§ Stated goal: Give back exactly the lines from the start of the listing to the line containing "COL = scene.collection", inclusive, and nothing beyond them.
#####
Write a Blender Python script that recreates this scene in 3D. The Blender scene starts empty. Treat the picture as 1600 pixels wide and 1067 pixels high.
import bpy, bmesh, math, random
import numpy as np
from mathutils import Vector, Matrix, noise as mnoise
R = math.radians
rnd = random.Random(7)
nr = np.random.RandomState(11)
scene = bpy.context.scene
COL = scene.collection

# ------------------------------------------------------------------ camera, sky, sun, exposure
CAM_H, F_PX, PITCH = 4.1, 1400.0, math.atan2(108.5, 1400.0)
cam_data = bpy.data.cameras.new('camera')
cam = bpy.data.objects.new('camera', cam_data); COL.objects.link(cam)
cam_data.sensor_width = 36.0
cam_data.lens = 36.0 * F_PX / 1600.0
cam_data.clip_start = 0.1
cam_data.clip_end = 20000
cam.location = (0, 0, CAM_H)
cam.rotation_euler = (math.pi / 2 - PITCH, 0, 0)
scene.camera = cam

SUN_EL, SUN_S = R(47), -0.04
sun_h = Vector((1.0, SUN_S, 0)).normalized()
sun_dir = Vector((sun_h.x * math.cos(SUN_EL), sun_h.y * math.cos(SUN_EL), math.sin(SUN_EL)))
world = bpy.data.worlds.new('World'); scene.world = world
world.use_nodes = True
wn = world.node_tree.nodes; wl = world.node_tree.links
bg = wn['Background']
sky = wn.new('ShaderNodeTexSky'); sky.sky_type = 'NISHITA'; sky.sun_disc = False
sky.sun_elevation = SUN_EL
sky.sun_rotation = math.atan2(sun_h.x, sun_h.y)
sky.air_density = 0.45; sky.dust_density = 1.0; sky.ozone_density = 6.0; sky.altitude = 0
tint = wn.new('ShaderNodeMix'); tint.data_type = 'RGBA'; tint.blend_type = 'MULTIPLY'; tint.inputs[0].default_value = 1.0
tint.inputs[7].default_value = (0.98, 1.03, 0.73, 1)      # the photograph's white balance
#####
§ Task output:
Write a Blender Python script that recreates this scene in 3D. The Blender scene starts empty. Treat the picture as 1600 pixels wide and 1067 pixels high.
import bpy, bmesh, math, random
import numpy as np
from mathutils import Vector, Matrix, noise as mnoise
R = math.radians
rnd = random.Random(7)
nr = np.random.RandomState(11)
scene = bpy.context.scene
COL = scene.collection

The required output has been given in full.